No hace falta asomarse a los infinitos riscos de tiza terrena de Caspar David Friedrich en el Mar del Norte, en la somnolienta peninsula de Rügen, a aquellas pinturas de la emoción total del hombre ante el sinfín del mundo, ante el vacío que nuestra existencia nos sugiere, para intuir que la tragedia para el ser humano siempre es, por necesidad, fruto de la lealtad espiritual, inminente, necesaria y en tantas ocasiones bellísimamente serena. Otras, sin embargo, al final derivan en drama sin belleza alguna. Sin siquiera ese manido romanticismo. Sin más aspavientos que el cristal roto. El dolor es sólo dolor y nada puede adornarlo. Lo ha sido estos días en Haití -por Dios, en Haití-, el peor sitio para que miseria se sume al drama, a la herida abierta y a la tragedia, al pozo negro, al siniestro destino y al horror directo.
No vamos a hacer ahora disquisiciones sobre la pobreza y el dolor. Los tenemos aquí, en gran parte producidos por la arrogancia y la miseria moral de los comandantes en jefe, de los estupendos inventores de nuevas realidades sociales, de los necios de cultura de solapa, de los tristes mediocres que quieren ordenarnos tanto la vida que nos la acaban mutilando, de la prepotencia infinita de seres menores que disfrutan en el abuso del poder. Las miserias, grandes o pequeñas, públicas o privadas, nos surgen y crecen entre los dedos. Los miserables brotan por su cuenta y ocupan, con su procacidad inepta y su soltura siempre impertinente, todos los espacios del discurso y pensamiento. Mientras se lloran muertos y se despiden certezas de un mundo que ha sido mejor porque supo tenerse respeto a si mismo. En el bienestar y en la tragedia. Haiti era inevitable. El drama español no.

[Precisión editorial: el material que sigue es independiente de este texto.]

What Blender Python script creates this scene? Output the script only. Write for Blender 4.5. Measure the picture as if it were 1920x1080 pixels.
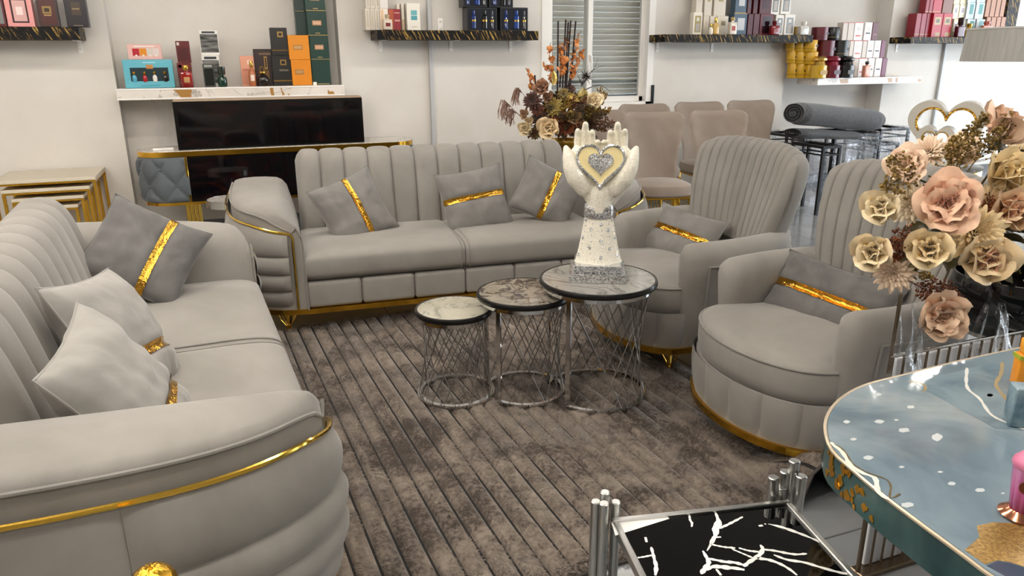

Hoy hay tragedias para todo el que sea capaz de sentirlas. También consuelos. Por qué no. Están realmente repartidos en el globo. Prefieres ser de Somalia o Haití, de Senegal o Pakistán. O te parece mejor ser de Hamburgo o Paris, la estación de esquí de Gstaad o las playas de Saint Tropez. Nosotros sabemos la contestación. Hay quien entiende la belleza. La serenidad que hace de nuestras vidas una calidad diferente de las tragedias sufridas por tantos y una posibilidad, tan sólo posibilidad, de generarnos una vida bella durante nuestra breve existencia y una perspectiva amplia, infinita, de gozo en otra vida que trasciende por completo a nuestra percepción humana. Pero los enemigos del sosiego, de la trascendencia en paz y del amor definitivo son muchos. Buenos, malos, tristes, fanáticos o cobardes. Y combaten todo lo que queremos y respetamos. ¿Por qué? Nadie puede explicarlo con rotundidad. No son pobres ni desahuciados. Han nacido en Kensington, barrio nada incómodo de Londres, y están en una cueva en Waziristán, sitio en el que no les recomiendo ni para tomar café. Ni para comer piedras. Han estudiado en Oxford y quieren morir matando. Los pozos del odio se abren infinitos y no sólo se alimentan del fanatismo simple y necio del islamismo o de los nacionalismos de diverso pelaje. También viven de la debilidad definitiva de aquellos que en Gstaad o Saint Tropez, en Moncloa o Doñana, no quieren saber que los problemas existen. Los parados existen, los inhabilitados existen y también están todos aquellos que han sido marginados por una política miserable, económicamente irresponsable, que sólo buscaba triunfadores entre los peores. Así, los reinos de Pajín o Aído, las tristes mentecatadas de Blanco o Salgado, de De la Vega o del propio irrisorio Gran Timonel, son una mendacidad que insulta minuto a minuto a los españoles y sus necesidades.